------ Exercise input

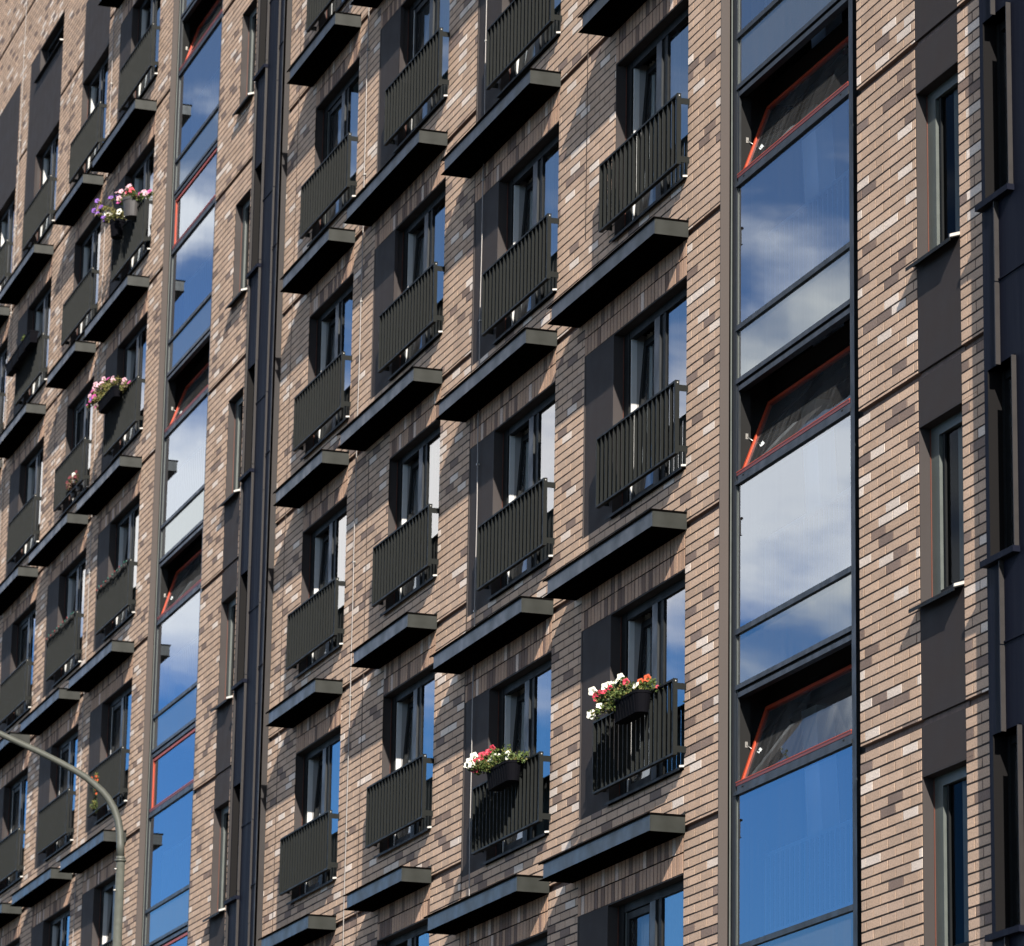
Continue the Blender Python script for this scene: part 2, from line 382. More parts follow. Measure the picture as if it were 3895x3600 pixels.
wall = bpy.data.objects.new('brick_wall', me); COL.objects.link(wall); wall.location = (-55, 0, 0); attach(wall, B)
del bv, bf, bc
bedo.parent = wall; bedo.location = (0, 0, 0)

# body of the building: roof, ends, floors and a back wall, so that rooms are closed
bd = MB((-55, 0, 0))
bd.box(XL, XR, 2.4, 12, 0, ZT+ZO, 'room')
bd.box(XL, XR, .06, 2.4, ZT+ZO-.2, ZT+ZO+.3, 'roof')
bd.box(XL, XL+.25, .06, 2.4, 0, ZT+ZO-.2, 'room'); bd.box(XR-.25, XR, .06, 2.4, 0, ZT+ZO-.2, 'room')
bd.box(XL+.25, XR-.25, YB+.002, .3, 0, ZB+ZO, 'brick' if False else 'mortar')
bd.build('building_core', B)
fl = MB((-55, 0, 0))
edges = [XL+.25] + sorted([s[0]-3.78 for s in strips]+[s[0]+.04 for s in strips]) + [XR-.25]
for i in range(0, len(edges)-1):
    x0, x1 = edges[i], edges[i+1]
    stair = i % 2 == 1
    if not stair:
        for k in range(-4, 7):
            for s in ((0.,) if x0 > -47 else ((SH,) if x1 < -47.1 else (SH, 0.))):
                a, b = x0, x1
                if s == 0. and x0 < XS: a = XS
                if s == SH and x1 > XS: b = XS
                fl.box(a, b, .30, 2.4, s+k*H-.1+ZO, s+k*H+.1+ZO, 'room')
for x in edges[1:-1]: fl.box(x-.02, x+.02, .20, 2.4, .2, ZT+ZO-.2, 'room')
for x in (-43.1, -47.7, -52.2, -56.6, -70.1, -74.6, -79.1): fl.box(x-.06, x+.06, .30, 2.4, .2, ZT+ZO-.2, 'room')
fl.build('floor_slabs', B)

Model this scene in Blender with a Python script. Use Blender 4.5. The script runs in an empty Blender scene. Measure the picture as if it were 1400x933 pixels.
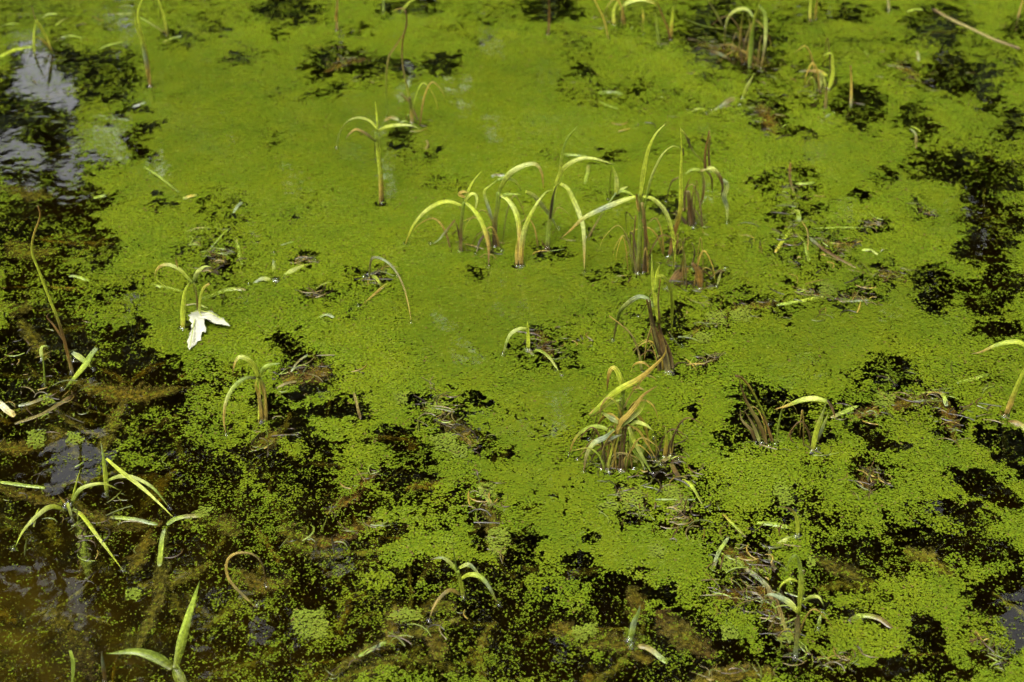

------------

# [What is asked]
In the records above, find the line containing "bd.box(XL, XR, .06, 2.4, ZT+ZO-.2, ZT+ZO+.3, 'roof')" and output every line from the first through that one, exactly, omitting pictures.

# [Output of the task]
Continue the Blender Python script for this scene: part 2, from line 382. More parts follow. Measure the picture as if it were 3895x3600 pixels.
wall = bpy.data.objects.new('brick_wall', me); COL.objects.link(wall); wall.location = (-55, 0, 0); attach(wall, B)
del bv, bf, bc
bedo.parent = wall; bedo.location = (0, 0, 0)

# body of the building: roof, ends, floors and a back wall, so that rooms are closed
bd = MB((-55, 0, 0))
bd.box(XL, XR, 2.4, 12, 0, ZT+ZO, 'room')
bd.box(XL, XR, .06, 2.4, ZT+ZO-.2, ZT+ZO+.3, 'roof')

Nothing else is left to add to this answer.